Impact of drug law enforcement: An updated systematic review

Professor Lorraine Mazerolle1

1School of Social Science, University of Queensland

Australian drug policy costs more than AUD$1 billion each year, including police services, judicial resources, legal expenses, corrective services, Australian Federal Police, Australian Customs, and Border Force. Nearly two thirds of drug policy expenditure is spent on state and federal law enforcement activities, including both (a) proactive street-level drug law enforcement tactics including third party partnership policing and problem-oriented policing; and (b) a range of reactive, ‘standard’ policing tactics including crackdowns, raids, and buy-busts.
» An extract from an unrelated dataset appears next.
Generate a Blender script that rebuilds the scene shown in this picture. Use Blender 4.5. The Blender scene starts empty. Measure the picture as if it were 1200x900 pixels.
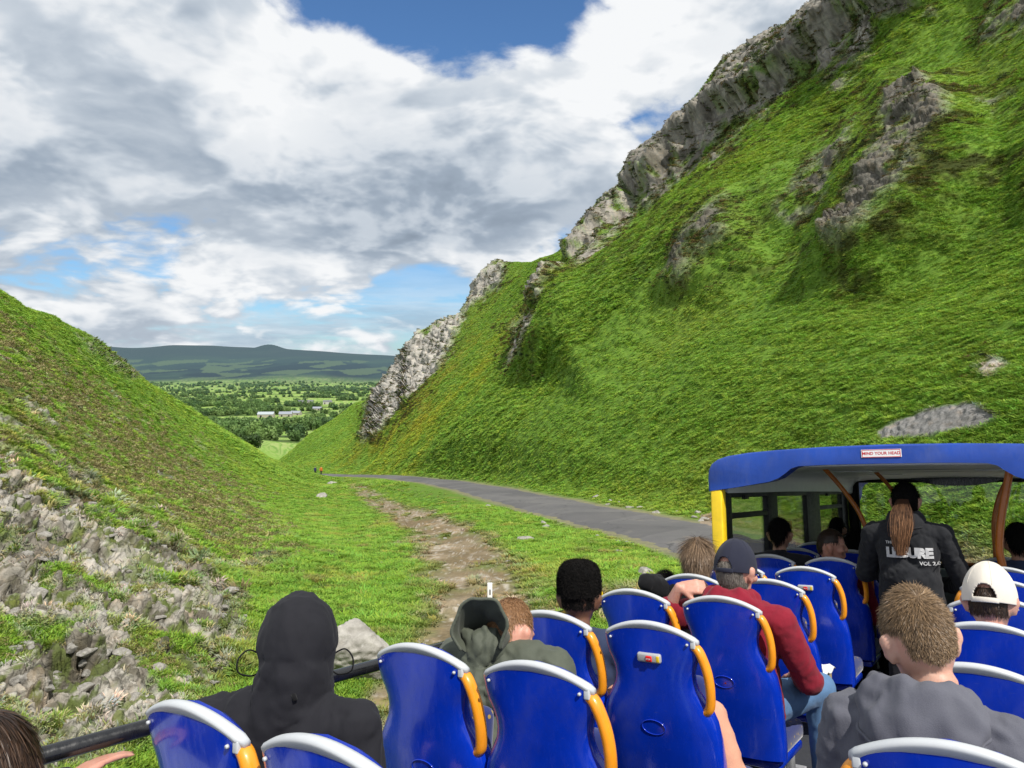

 The Global Policing Database (GPD) was used to update an earlier 2007 systematic review to assess the impact of street-level law enforcement interventions on drug crime and drug calls-for-service. A total of 26 studies (reported in 29 documents) were eligible for the updated review. Of these, 18 studies reported sufficient data to calculate effect sizes. We find that geographically targeted law enforcement interventions are more effective for reducing drug crime than standard, unfocused approaches.  Street-level drug law enforcement approaches that focus on larger problem areas are more effective than approaches that focus on smaller, more micro problem places.


Biography:

Lorraine Mazerolle is an Australian Research Council Laureate Fellow (2010–2015), a Professor of Criminology in the School of Social Science at the University of Queensland, and a Chief Investigator with the ARC Centre of Excellence for Children and Families over the Life Course (LCC). Her research interests are in experimental criminology, policing, drug law enforcement, regulatory crime control, and crime prevention. She is the Editor-in-Chief of the Journal of Experimental Criminology, past Chair of the American Society of Criminology’s (ASC) Division of Experimental Criminology (2014–2015), an elected Fellow and past president of the Academy of Experimental Criminology (AEC), and an elected fellow of the Academy of the Social Sciences, Australia and the American Society of Criminology (ASC). Professor Mazerolle is the recipient of the 2018 ASC Thorsten Sellin & Sheldon and Eleanor Glueck Award, the 2016 ASC Division of Policing Distinguished Scholar Award, the 2013 AEC Joan McCord Award, and the 2010 ASC Division of International Criminology Freda Adler Distinguished Scholar Award. She has won numerous US and Australian national competitive research grants on topics such as third party policing, police engagement with high risk people and disadvantaged communities, community regulation, problem-oriented policing, police technologies, civil remedies, street-level drug enforcement and policing public housing sites.